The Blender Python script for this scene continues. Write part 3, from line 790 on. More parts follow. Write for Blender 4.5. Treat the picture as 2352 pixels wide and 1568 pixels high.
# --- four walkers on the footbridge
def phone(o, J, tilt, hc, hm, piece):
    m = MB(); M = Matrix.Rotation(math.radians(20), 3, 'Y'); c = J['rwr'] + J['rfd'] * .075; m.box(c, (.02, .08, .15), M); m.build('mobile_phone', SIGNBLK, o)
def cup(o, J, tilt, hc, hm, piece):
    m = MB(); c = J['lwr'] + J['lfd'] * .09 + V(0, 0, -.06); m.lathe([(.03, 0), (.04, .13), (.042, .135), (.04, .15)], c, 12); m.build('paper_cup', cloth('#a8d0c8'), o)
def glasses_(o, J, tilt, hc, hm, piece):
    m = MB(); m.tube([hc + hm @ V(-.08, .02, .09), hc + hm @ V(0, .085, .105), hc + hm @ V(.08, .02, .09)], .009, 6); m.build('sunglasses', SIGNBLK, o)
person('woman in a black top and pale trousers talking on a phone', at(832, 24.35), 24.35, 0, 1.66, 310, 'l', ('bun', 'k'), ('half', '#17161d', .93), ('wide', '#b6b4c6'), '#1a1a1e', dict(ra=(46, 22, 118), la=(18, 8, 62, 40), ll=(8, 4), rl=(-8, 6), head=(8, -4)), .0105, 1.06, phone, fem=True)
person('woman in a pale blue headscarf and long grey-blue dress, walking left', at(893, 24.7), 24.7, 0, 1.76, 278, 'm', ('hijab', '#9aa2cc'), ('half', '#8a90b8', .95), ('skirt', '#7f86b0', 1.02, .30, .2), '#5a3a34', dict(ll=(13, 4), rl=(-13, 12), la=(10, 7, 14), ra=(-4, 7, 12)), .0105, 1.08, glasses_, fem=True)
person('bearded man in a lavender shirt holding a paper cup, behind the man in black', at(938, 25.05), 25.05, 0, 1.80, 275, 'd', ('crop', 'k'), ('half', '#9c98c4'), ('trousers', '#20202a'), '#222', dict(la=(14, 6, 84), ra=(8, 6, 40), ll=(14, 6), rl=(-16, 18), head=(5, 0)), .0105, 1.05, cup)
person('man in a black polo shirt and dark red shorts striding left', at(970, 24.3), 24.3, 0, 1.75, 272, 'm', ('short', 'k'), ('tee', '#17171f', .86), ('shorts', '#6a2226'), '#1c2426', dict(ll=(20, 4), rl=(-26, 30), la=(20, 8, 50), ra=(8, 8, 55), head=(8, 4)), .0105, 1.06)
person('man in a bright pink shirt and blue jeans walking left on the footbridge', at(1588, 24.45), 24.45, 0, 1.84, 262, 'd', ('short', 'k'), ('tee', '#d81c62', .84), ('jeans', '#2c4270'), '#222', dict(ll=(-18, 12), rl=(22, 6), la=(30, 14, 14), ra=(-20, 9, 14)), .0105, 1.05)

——

**What you are asked to do:** Pick out, from the lines above, every one that contains the string "wide".

**Written solution:**
The Blender Python script for this scene continues. Write part 3, from line 790 on. More parts follow. Write for Blender 4.5. Treat the picture as 2352 pixels wide and 1568 pixels high.
person('woman in a black top and pale trousers talking on a phone', at(832, 24.35), 24.35, 0, 1.66, 310, 'l', ('bun', 'k'), ('half', '#17161d', .93), ('wide', '#b6b4c6'), '#1a1a1e', dict(ra=(46, 22, 118), la=(18, 8, 62, 40), ll=(8, 4), rl=(-8, 6), head=(8, -4)), .0105, 1.06, phone, fem=True)